__WRITTEN EXERCISE__
Hand back each line, unchanged, from the top down to the line where "obj('bracket', q, M['steel'], root)" sits.

__DATA EXCERPT__
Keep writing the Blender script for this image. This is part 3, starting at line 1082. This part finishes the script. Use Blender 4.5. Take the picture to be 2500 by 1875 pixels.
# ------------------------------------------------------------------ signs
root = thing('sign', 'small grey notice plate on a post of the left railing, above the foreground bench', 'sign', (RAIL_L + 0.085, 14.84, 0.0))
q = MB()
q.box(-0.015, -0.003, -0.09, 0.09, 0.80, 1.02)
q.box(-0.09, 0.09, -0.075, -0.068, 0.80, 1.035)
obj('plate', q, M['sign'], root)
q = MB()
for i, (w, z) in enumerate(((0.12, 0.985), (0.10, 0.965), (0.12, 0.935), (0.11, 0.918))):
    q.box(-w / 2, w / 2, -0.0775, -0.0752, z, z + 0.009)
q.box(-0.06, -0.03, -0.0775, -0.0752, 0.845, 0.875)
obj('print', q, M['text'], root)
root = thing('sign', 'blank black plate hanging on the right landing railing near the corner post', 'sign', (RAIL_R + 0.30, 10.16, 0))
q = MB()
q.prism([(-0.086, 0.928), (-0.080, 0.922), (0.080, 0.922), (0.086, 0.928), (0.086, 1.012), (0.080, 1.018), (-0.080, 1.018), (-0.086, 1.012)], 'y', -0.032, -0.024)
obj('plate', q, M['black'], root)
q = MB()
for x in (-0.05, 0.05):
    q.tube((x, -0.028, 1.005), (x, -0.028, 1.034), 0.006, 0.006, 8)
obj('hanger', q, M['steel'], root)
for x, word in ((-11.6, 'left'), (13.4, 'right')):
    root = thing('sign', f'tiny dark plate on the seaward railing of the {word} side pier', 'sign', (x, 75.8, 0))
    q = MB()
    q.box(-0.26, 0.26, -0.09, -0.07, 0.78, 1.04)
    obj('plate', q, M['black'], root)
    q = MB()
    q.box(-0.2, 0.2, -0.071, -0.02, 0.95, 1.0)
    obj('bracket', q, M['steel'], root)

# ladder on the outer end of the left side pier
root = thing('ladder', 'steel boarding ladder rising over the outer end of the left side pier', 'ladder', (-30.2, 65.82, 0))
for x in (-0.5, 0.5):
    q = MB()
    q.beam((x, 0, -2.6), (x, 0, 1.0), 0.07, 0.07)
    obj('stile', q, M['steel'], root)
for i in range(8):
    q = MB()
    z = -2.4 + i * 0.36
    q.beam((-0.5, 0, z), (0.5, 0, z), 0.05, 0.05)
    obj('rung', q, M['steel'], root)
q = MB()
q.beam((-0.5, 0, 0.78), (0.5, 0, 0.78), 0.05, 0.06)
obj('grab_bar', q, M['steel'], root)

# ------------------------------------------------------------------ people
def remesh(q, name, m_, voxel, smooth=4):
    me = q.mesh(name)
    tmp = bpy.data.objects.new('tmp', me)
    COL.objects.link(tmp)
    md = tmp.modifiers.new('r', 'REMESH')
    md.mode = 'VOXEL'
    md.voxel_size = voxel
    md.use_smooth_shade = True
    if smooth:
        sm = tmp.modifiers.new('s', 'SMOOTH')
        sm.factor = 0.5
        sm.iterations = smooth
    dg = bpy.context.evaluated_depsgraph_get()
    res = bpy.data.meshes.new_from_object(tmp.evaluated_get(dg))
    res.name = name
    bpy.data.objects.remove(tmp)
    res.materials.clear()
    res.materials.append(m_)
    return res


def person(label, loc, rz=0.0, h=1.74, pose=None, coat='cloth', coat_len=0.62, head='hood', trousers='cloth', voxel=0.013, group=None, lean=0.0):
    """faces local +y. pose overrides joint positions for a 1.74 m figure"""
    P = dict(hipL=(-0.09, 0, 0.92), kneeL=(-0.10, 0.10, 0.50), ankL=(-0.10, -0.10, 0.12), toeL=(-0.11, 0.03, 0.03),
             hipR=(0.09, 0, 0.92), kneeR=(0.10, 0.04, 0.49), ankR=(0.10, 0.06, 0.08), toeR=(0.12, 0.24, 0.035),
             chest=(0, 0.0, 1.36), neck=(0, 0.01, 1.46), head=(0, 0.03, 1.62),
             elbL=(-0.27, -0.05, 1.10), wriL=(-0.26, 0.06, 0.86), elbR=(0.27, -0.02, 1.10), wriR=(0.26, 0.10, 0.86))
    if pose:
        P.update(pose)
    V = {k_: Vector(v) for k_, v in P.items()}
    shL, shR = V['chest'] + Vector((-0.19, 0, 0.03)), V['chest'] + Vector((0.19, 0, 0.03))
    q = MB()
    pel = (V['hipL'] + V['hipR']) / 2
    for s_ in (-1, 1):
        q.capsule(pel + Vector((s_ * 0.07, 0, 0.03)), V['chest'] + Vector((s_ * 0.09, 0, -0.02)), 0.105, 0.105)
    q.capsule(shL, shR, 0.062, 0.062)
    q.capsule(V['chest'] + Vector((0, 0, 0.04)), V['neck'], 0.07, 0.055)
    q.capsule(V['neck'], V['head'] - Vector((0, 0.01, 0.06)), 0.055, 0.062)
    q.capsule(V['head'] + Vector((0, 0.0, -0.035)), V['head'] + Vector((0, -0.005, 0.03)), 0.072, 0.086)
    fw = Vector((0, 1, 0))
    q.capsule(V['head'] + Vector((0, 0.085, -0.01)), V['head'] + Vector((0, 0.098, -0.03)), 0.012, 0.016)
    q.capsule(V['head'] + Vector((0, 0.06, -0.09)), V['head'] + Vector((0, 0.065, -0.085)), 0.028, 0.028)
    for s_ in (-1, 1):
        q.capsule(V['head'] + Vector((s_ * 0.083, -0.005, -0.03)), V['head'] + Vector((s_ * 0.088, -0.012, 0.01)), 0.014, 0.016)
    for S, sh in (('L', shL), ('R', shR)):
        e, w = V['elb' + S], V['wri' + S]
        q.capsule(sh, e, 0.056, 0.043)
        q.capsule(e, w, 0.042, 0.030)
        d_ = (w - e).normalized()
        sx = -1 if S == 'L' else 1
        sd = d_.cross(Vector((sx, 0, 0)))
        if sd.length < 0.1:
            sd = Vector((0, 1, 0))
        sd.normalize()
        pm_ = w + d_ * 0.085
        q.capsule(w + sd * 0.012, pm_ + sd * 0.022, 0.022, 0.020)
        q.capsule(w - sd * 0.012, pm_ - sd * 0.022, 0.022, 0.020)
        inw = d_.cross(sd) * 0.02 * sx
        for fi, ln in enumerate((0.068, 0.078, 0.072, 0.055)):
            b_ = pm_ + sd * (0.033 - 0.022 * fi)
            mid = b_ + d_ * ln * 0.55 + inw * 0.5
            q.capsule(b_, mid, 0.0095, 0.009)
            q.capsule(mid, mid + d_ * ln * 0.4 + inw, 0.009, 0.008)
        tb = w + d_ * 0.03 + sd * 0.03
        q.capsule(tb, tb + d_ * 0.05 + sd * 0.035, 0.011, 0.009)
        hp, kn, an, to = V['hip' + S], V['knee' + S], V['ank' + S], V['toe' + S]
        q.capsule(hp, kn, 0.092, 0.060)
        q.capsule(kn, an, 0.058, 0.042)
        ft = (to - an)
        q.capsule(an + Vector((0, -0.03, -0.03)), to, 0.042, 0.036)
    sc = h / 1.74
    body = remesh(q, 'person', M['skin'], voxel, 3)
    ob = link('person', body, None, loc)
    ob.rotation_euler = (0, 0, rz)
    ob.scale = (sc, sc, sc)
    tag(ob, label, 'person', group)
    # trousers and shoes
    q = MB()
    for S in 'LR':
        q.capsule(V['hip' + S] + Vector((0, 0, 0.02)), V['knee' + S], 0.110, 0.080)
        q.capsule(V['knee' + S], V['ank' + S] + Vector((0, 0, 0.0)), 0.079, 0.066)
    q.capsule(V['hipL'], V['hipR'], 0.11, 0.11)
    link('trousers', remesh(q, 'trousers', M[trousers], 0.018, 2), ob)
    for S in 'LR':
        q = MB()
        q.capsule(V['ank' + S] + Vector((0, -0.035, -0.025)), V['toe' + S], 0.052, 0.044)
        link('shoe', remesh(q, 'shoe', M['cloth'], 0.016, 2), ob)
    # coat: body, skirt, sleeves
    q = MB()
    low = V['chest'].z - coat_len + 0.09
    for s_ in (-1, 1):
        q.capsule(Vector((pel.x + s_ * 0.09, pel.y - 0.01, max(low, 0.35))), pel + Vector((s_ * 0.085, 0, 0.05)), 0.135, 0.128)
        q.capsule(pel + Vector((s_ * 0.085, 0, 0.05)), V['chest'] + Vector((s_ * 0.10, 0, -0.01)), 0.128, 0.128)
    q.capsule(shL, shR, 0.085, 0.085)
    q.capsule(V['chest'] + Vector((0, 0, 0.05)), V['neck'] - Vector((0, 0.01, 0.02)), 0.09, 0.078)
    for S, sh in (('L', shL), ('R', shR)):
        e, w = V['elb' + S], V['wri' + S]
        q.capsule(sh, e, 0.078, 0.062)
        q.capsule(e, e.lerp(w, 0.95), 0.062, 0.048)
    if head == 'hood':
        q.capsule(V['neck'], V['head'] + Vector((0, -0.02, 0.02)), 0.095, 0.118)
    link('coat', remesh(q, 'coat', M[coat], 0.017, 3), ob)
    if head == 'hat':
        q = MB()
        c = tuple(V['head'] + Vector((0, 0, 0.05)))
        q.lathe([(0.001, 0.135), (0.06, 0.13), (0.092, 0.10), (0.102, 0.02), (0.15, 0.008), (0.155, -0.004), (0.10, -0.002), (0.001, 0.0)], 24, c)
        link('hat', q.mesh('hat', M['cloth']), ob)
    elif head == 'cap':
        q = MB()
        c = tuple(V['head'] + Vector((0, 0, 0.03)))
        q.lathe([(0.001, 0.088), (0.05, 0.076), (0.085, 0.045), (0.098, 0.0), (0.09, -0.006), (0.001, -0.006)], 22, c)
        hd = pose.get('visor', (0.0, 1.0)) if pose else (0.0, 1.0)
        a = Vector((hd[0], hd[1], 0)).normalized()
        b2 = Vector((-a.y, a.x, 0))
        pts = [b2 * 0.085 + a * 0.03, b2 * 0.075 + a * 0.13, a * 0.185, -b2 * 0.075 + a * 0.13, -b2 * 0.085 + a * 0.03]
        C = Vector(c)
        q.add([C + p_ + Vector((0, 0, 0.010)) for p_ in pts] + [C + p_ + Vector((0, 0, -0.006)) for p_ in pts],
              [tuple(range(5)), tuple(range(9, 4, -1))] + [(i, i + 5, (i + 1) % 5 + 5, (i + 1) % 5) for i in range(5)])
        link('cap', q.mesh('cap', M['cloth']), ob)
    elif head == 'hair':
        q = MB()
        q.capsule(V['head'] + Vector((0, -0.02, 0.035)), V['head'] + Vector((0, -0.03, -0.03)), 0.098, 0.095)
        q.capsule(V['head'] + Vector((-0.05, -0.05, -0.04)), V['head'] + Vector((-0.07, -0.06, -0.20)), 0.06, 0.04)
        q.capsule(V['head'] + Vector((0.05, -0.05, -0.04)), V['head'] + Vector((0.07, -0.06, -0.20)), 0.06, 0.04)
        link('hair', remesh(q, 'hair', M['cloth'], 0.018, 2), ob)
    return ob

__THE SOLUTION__
Keep writing the Blender script for this image. This is part 3, starting at line 1082. This part finishes the script. Use Blender 4.5. Take the picture to be 2500 by 1875 pixels.
# ------------------------------------------------------------------ signs
root = thing('sign', 'small grey notice plate on a post of the left railing, above the foreground bench', 'sign', (RAIL_L + 0.085, 14.84, 0.0))
q = MB()
q.box(-0.015, -0.003, -0.09, 0.09, 0.80, 1.02)
q.box(-0.09, 0.09, -0.075, -0.068, 0.80, 1.035)
obj('plate', q, M['sign'], root)
q = MB()
for i, (w, z) in enumerate(((0.12, 0.985), (0.10, 0.965), (0.12, 0.935), (0.11, 0.918))):
    q.box(-w / 2, w / 2, -0.0775, -0.0752, z, z + 0.009)
q.box(-0.06, -0.03, -0.0775, -0.0752, 0.845, 0.875)
obj('print', q, M['text'], root)
root = thing('sign', 'blank black plate hanging on the right landing railing near the corner post', 'sign', (RAIL_R + 0.30, 10.16, 0))
q = MB()
q.prism([(-0.086, 0.928), (-0.080, 0.922), (0.080, 0.922), (0.086, 0.928), (0.086, 1.012), (0.080, 1.018), (-0.080, 1.018), (-0.086, 1.012)], 'y', -0.032, -0.024)
obj('plate', q, M['black'], root)
q = MB()
for x in (-0.05, 0.05):
    q.tube((x, -0.028, 1.005), (x, -0.028, 1.034), 0.006, 0.006, 8)
obj('hanger', q, M['steel'], root)
for x, word in ((-11.6, 'left'), (13.4, 'right')):
    root = thing('sign', f'tiny dark plate on the seaward railing of the {word} side pier', 'sign', (x, 75.8, 0))
    q = MB()
    q.box(-0.26, 0.26, -0.09, -0.07, 0.78, 1.04)
    obj('plate', q, M['black'], root)
    q = MB()
    q.box(-0.2, 0.2, -0.071, -0.02, 0.95, 1.0)
    obj('bracket', q, M['steel'], root)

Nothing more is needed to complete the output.